[DATASET CONTENT]
* * *

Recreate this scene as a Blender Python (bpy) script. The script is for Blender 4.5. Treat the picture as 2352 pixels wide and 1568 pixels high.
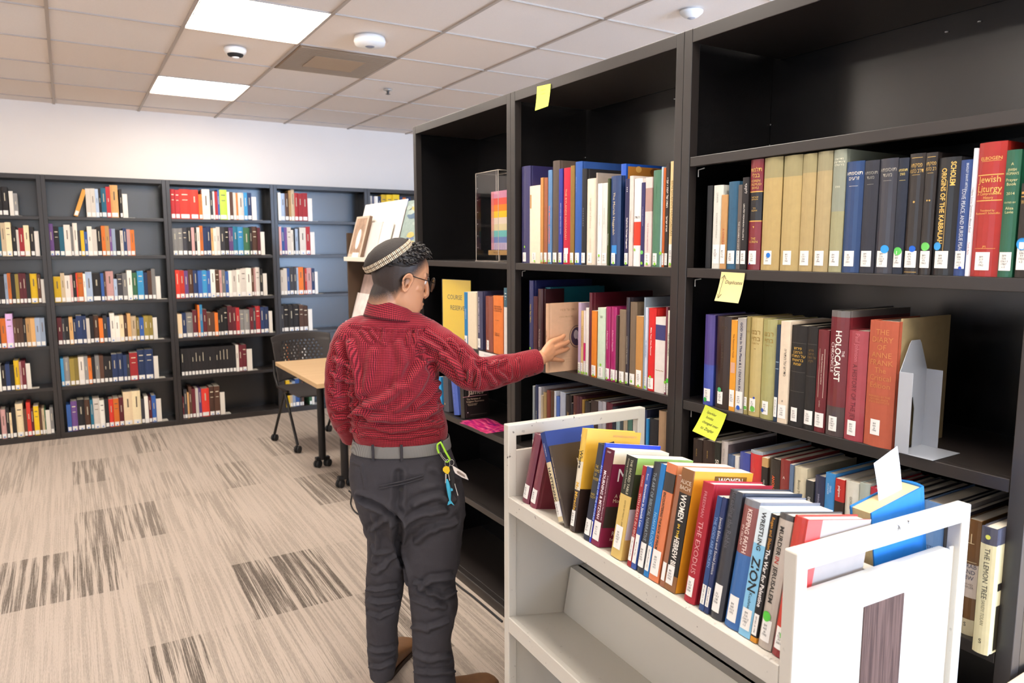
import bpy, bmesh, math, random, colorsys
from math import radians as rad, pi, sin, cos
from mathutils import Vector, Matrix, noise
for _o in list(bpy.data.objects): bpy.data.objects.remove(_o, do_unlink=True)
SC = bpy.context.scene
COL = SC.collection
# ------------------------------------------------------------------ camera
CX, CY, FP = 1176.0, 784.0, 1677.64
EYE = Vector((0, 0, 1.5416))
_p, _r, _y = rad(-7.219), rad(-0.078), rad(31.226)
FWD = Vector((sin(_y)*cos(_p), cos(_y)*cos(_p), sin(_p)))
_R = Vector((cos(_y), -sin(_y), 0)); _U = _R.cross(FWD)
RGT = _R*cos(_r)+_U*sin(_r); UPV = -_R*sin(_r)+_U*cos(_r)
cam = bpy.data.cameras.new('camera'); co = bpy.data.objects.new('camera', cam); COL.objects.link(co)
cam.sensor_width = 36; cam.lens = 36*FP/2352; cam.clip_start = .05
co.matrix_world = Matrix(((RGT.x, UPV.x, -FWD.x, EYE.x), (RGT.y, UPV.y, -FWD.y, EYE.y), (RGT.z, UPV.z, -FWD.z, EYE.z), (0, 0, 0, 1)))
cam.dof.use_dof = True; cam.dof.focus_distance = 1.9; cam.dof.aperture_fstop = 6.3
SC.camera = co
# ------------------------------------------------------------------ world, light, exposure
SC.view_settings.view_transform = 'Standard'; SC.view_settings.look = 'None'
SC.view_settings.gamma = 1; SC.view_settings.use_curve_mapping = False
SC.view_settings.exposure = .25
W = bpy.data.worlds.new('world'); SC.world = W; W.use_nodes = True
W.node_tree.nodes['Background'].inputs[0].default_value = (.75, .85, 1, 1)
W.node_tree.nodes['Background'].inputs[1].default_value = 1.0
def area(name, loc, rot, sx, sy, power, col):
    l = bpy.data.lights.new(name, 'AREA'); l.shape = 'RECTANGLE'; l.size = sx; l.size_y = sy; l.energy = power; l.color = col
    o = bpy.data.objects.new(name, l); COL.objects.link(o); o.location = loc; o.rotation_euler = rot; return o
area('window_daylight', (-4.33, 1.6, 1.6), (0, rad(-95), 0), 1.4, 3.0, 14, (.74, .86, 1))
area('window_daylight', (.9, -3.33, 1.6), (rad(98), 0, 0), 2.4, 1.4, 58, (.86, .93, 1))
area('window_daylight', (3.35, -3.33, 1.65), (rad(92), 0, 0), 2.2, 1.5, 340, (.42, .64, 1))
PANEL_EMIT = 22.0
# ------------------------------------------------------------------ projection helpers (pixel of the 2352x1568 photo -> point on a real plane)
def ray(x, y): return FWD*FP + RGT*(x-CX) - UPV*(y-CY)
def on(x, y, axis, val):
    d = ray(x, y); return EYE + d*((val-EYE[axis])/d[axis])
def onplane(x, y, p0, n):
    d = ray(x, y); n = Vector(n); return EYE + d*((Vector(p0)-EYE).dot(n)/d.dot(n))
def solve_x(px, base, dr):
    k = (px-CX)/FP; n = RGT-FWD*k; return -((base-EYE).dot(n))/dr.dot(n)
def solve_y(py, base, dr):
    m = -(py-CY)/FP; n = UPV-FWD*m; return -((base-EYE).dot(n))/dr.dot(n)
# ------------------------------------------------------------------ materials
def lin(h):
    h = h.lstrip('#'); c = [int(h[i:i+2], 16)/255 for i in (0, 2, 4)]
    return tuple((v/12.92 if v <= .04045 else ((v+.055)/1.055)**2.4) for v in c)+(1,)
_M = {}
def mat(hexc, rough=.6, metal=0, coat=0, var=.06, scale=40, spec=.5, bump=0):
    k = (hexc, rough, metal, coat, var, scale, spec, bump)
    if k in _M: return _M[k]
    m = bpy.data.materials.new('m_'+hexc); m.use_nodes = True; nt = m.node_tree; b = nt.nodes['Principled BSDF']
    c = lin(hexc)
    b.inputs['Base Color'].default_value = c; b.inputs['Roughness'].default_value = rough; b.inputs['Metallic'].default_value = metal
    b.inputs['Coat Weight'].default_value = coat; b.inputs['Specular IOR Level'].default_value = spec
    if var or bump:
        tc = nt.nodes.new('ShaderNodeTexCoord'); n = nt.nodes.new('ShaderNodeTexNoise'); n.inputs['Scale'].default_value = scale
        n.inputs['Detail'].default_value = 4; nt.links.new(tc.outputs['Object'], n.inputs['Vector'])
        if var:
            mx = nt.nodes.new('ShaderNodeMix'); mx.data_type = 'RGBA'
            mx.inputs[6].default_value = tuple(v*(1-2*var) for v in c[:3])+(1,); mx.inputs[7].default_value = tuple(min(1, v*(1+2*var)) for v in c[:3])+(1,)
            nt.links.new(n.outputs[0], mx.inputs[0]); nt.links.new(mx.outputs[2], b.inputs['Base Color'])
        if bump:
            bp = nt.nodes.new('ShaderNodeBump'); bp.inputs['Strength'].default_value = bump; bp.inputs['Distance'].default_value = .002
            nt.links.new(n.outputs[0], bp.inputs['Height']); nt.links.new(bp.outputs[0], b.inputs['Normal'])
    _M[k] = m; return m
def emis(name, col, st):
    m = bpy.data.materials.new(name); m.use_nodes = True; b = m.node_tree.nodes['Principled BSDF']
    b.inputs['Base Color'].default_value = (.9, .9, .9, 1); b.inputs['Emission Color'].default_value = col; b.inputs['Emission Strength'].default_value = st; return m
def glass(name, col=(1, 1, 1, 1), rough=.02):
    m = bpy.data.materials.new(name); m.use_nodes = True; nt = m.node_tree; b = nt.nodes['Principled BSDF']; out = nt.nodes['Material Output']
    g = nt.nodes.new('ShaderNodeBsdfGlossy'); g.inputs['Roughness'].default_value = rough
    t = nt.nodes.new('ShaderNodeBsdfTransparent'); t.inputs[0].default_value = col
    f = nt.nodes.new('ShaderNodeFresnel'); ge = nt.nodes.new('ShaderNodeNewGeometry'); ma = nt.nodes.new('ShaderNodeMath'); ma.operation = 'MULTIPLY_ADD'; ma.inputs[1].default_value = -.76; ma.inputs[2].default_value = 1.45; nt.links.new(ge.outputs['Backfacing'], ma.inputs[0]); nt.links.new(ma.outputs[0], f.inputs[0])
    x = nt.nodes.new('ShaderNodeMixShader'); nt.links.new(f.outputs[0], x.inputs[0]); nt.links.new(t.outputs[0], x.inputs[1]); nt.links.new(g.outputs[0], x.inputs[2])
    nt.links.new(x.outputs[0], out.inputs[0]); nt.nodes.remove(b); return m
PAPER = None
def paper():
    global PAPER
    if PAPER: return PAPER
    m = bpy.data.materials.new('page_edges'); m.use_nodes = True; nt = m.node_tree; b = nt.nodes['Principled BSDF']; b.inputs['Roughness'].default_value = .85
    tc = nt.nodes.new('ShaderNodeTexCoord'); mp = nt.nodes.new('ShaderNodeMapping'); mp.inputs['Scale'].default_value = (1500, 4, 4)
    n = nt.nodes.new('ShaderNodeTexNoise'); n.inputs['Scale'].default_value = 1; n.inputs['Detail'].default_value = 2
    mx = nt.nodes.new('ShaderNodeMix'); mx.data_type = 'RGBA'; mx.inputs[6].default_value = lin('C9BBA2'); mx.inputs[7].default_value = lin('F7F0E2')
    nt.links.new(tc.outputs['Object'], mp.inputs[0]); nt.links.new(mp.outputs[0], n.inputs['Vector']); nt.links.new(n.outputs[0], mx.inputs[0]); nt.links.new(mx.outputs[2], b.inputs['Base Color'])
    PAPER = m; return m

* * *

[TASK TO COMPLETE]
Repeat the data exactly, without the pictures.

[THE RESPONSE]
Recreate this scene as a Blender Python (bpy) script. The script is for Blender 4.5. Treat the picture as 2352 pixels wide and 1568 pixels high.
import bpy, bmesh, math, random, colorsys
from math import radians as rad, pi, sin, cos
from mathutils import Vector, Matrix, noise
for _o in list(bpy.data.objects): bpy.data.objects.remove(_o, do_unlink=True)
SC = bpy.context.scene
COL = SC.collection
# ------------------------------------------------------------------ camera
CX, CY, FP = 1176.0, 784.0, 1677.64
EYE = Vector((0, 0, 1.5416))
_p, _r, _y = rad(-7.219), rad(-0.078), rad(31.226)
FWD = Vector((sin(_y)*cos(_p), cos(_y)*cos(_p), sin(_p)))
_R = Vector((cos(_y), -sin(_y), 0)); _U = _R.cross(FWD)
RGT = _R*cos(_r)+_U*sin(_r); UPV = -_R*sin(_r)+_U*cos(_r)
cam = bpy.data.cameras.new('camera'); co = bpy.data.objects.new('camera', cam); COL.objects.link(co)
cam.sensor_width = 36; cam.lens = 36*FP/2352; cam.clip_start = .05
co.matrix_world = Matrix(((RGT.x, UPV.x, -FWD.x, EYE.x), (RGT.y, UPV.y, -FWD.y, EYE.y), (RGT.z, UPV.z, -FWD.z, EYE.z), (0, 0, 0, 1)))
cam.dof.use_dof = True; cam.dof.focus_distance = 1.9; cam.dof.aperture_fstop = 6.3
SC.camera = co
# ------------------------------------------------------------------ world, light, exposure
SC.view_settings.view_transform = 'Standard'; SC.view_settings.look = 'None'
SC.view_settings.gamma = 1; SC.view_settings.use_curve_mapping = False
SC.view_settings.exposure = .25
W = bpy.data.worlds.new('world'); SC.world = W; W.use_nodes = True
W.node_tree.nodes['Background'].inputs[0].default_value = (.75, .85, 1, 1)
W.node_tree.nodes['Background'].inputs[1].default_value = 1.0
def area(name, loc, rot, sx, sy, power, col):
    l = bpy.data.lights.new(name, 'AREA'); l.shape = 'RECTANGLE'; l.size = sx; l.size_y = sy; l.energy = power; l.color = col
    o = bpy.data.objects.new(name, l); COL.objects.link(o); o.location = loc; o.rotation_euler = rot; return o
area('window_daylight', (-4.33, 1.6, 1.6), (0, rad(-95), 0), 1.4, 3.0, 14, (.74, .86, 1))
area('window_daylight', (.9, -3.33, 1.6), (rad(98), 0, 0), 2.4, 1.4, 58, (.86, .93, 1))
area('window_daylight', (3.35, -3.33, 1.65), (rad(92), 0, 0), 2.2, 1.5, 340, (.42, .64, 1))
PANEL_EMIT = 22.0
# ------------------------------------------------------------------ projection helpers (pixel of the 2352x1568 photo -> point on a real plane)
def ray(x, y): return FWD*FP + RGT*(x-CX) - UPV*(y-CY)
def on(x, y, axis, val):
    d = ray(x, y); return EYE + d*((val-EYE[axis])/d[axis])
def onplane(x, y, p0, n):
    d = ray(x, y); n = Vector(n); return EYE + d*((Vector(p0)-EYE).dot(n)/d.dot(n))
def solve_x(px, base, dr):
    k = (px-CX)/FP; n = RGT-FWD*k; return -((base-EYE).dot(n))/dr.dot(n)
def solve_y(py, base, dr):
    m = -(py-CY)/FP; n = UPV-FWD*m; return -((base-EYE).dot(n))/dr.dot(n)
# ------------------------------------------------------------------ materials
def lin(h):
    h = h.lstrip('#'); c = [int(h[i:i+2], 16)/255 for i in (0, 2, 4)]
    return tuple((v/12.92 if v <= .04045 else ((v+.055)/1.055)**2.4) for v in c)+(1,)
_M = {}
def mat(hexc, rough=.6, metal=0, coat=0, var=.06, scale=40, spec=.5, bump=0):
    k = (hexc, rough, metal, coat, var, scale, spec, bump)
    if k in _M: return _M[k]
    m = bpy.data.materials.new('m_'+hexc); m.use_nodes = True; nt = m.node_tree; b = nt.nodes['Principled BSDF']
    c = lin(hexc)
    b.inputs['Base Color'].default_value = c; b.inputs['Roughness'].default_value = rough; b.inputs['Metallic'].default_value = metal
    b.inputs['Coat Weight'].default_value = coat; b.inputs['Specular IOR Level'].default_value = spec
    if var or bump:
        tc = nt.nodes.new('ShaderNodeTexCoord'); n = nt.nodes.new('ShaderNodeTexNoise'); n.inputs['Scale'].default_value = scale
        n.inputs['Detail'].default_value = 4; nt.links.new(tc.outputs['Object'], n.inputs['Vector'])
        if var:
            mx = nt.nodes.new('ShaderNodeMix'); mx.data_type = 'RGBA'
            mx.inputs[6].default_value = tuple(v*(1-2*var) for v in c[:3])+(1,); mx.inputs[7].default_value = tuple(min(1, v*(1+2*var)) for v in c[:3])+(1,)
            nt.links.new(n.outputs[0], mx.inputs[0]); nt.links.new(mx.outputs[2], b.inputs['Base Color'])
        if bump:
            bp = nt.nodes.new('ShaderNodeBump'); bp.inputs['Strength'].default_value = bump; bp.inputs['Distance'].default_value = .002
            nt.links.new(n.outputs[0], bp.inputs['Height']); nt.links.new(bp.outputs[0], b.inputs['Normal'])
    _M[k] = m; return m
def emis(name, col, st):
    m = bpy.data.materials.new(name); m.use_nodes = True; b = m.node_tree.nodes['Principled BSDF']
    b.inputs['Base Color'].default_value = (.9, .9, .9, 1); b.inputs['Emission Color'].default_value = col; b.inputs['Emission Strength'].default_value = st; return m
def glass(name, col=(1, 1, 1, 1), rough=.02):
    m = bpy.data.materials.new(name); m.use_nodes = True; nt = m.node_tree; b = nt.nodes['Principled BSDF']; out = nt.nodes['Material Output']
    g = nt.nodes.new('ShaderNodeBsdfGlossy'); g.inputs['Roughness'].default_value = rough
    t = nt.nodes.new('ShaderNodeBsdfTransparent'); t.inputs[0].default_value = col
    f = nt.nodes.new('ShaderNodeFresnel'); ge = nt.nodes.new('ShaderNodeNewGeometry'); ma = nt.nodes.new('ShaderNodeMath'); ma.operation = 'MULTIPLY_ADD'; ma.inputs[1].default_value = -.76; ma.inputs[2].default_value = 1.45; nt.links.new(ge.outputs['Backfacing'], ma.inputs[0]); nt.links.new(ma.outputs[0], f.inputs[0])
    x = nt.nodes.new('ShaderNodeMixShader'); nt.links.new(f.outputs[0], x.inputs[0]); nt.links.new(t.outputs[0], x.inputs[1]); nt.links.new(g.outputs[0], x.inputs[2])
    nt.links.new(x.outputs[0], out.inputs[0]); nt.nodes.remove(b); return m
PAPER = None
def paper():
    global PAPER
    if PAPER: return PAPER
    m = bpy.data.materials.new('page_edges'); m.use_nodes = True; nt = m.node_tree; b = nt.nodes['Principled BSDF']; b.inputs['Roughness'].default_value = .85
    tc = nt.nodes.new('ShaderNodeTexCoord'); mp = nt.nodes.new('ShaderNodeMapping'); mp.inputs['Scale'].default_value = (1500, 4, 4)
    n = nt.nodes.new('ShaderNodeTexNoise'); n.inputs['Scale'].default_value = 1; n.inputs['Detail'].default_value = 2
    mx = nt.nodes.new('ShaderNodeMix'); mx.data_type = 'RGBA'; mx.inputs[6].default_value = lin('C9BBA2'); mx.inputs[7].default_value = lin('F7F0E2')
    nt.links.new(tc.outputs['Object'], mp.inputs[0]); nt.links.new(mp.outputs[0], n.inputs['Vector']); nt.links.new(n.outputs[0], mx.inputs[0]); nt.links.new(mx.outputs[2], b.inputs['Base Color'])
    PAPER = m; return m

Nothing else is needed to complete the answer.